17. The fusing unit according to claim 12, wherein the pressure adjuster comprises:

a hinge shaft provided on the unit casing;

a lever which rotates around the hinge shaft provided on the unit casing, and relatively moves one of the pressure unit and the heater to adjust the pressure between the pressure unit and the heater; and

an actuator which receives a driving force and moves the lever.

18. The fusing unit according to claim 12, wherein the pressure adjustor adjusts the pressure depending on a thickness of the print medium.

19. The fusing unit according to claim 12, wherein the pressure adjuster continuously changes the pressure to remove wrinkles from the print medium.

20. A detachable fusing unit, comprising:

a unit casing which is detachably attachable to an image forming apparatus;

a heater which is supported by the unit casing to heat a print medium;

a pressure unit which is supported by the unit casing to press the print medium to the heater;

a hinge shaft connected to the unit casing;

a lever connected to the pressure unit and having an end thereof rotatably connected to the hinge shaft; and

an actuator contacting a portion of the lever, wherein the actuator adjusts the pressure between the pressure unit and the heater by moving the portion of the lever to rotate the lever about the hinge shaft.

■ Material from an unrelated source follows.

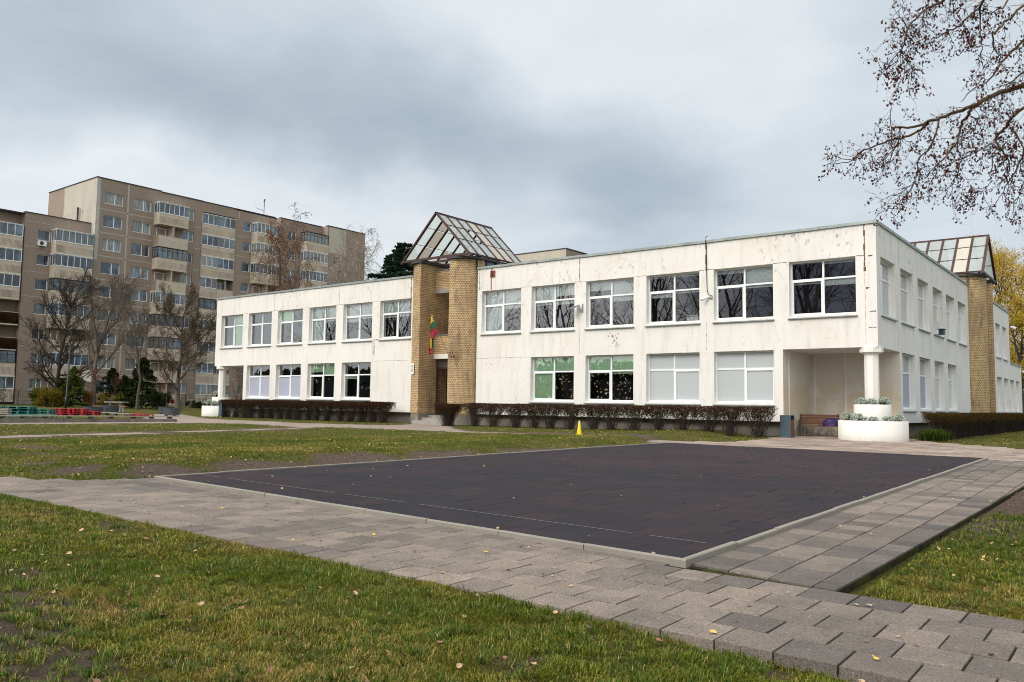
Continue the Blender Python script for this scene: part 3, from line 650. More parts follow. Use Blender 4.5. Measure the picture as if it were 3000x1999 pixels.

21. The fusing unit of claim 20, wherein the actuator comprises a cam, the portion of the lever comprises a flat surface portion, and the cam moves the portion of the lever by pushing and releasing the flat surface portion of the lever to adjust the pressure.

22. The fusing unit of claim 20, wherein the actuator comprises teeth parts, the portion of the lever comprises a teeth portion interlocking with the teeth parts, and the actuator moves the portion of the lever by rotating the teeth portion of the lever.